Simple class representing rays. Rays have the following fields, which you can set/get. Rays can be stringified:

• origin
• destination
• direction

Camera Class

Represents the camera in our World.

Important fields are:

• cPosition: the camera position
• lookAt: Is the lookat Vector
• vec_N: Viewing Direction Vector (normal to view plane)
• vec_VUV: View Up Vector
• vec_U: VUV x N (direction of increasing 'x' in camera space)
• vec_V: N x U
• focalLength, backClipping, scrW, scrH, rayCastScrW, rayCastScrH, frameW frameH: Parameters of your viewport (where W means width, H means Height, scr means screen)

Important Methods:

• orbit(Object3D $obj, $phi, $theta, $zoom): method allows you to orbit camera around object, by applying the opposite of the requested translation the object.
• world2Camera(Object3D $obj): Important coordinate system change: transform WCS to CS
• perspectiveTransform(Object3D $obj): Performs the perspective transformation of the object to display it on wireframe rendering.
• getRay($i, $j): Returns a ray directed from camera Origin to pixel ($i,$j) on window (you will find this method inlined in Object3d::render()

RayCast Class

Represents and Implements the RayCasting.

Important methods:

• rayTriangleIntersection(Ray $ray, Polygon $triangle) - Tests whether $ray intersects $triangle and returns the intersection Vertex if found. Look at the FAQ for basic info on the algorithm being used.
• findClosestIntersection(Ray $ray, Object3D $obj) - Find the closest intersection of o $ray to an $object.

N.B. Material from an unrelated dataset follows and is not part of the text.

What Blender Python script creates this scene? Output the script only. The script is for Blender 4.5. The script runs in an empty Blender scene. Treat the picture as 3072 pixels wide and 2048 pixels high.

Returns the intersection Vertex and $intersectionTriangle Polygon if found.
• intersectsBoundingBox(Ray $ray, Object3D $obj) - Returns true if ray intersects bounding box.
• calculateLocalColour(..): in case of an intersection between a ray and the object, send a shadow filler ray to see if intersection vertex is in shadow. If needed calls the localShadeModel to get the object's color for the given intersection vertex.
• localShadeModel(..): calculates color for given intersection Vertex on Object using the Phong model and lookup on the Color Table (RayCast::colourTable)
• calcBarycentricCoords($isectVertex, $isectPoly): Calculates barycentric coordinates for given vertex in polygon

Other info

• Arguments are being processed by Getopt::Std in the .pl file.
• You can perform clipping of polygon lines to near and far clipping plane by using the methods Polygon::clipLine of Polygons and Object3D::clipObject.

The WxPerl side

WxPerl is being used to create the GUI of the application. WxWindows (wxPerl) components are being used in the following places:

• RendererCanvas Class:
  Implements the Canvas on which we draw (as WxWindows ScrolledWindows objects). Handles the events (eg. keystrokes). and calls on user requests methods from the rest of Pure Perl RayCaster (Object3D methods, to draw wireframe or perform raycasting). Handles most user generated events.
• pureRayCaster.pl
  This is our executable script. Initializes the WxPerl application, sets the GUI (and GUI events).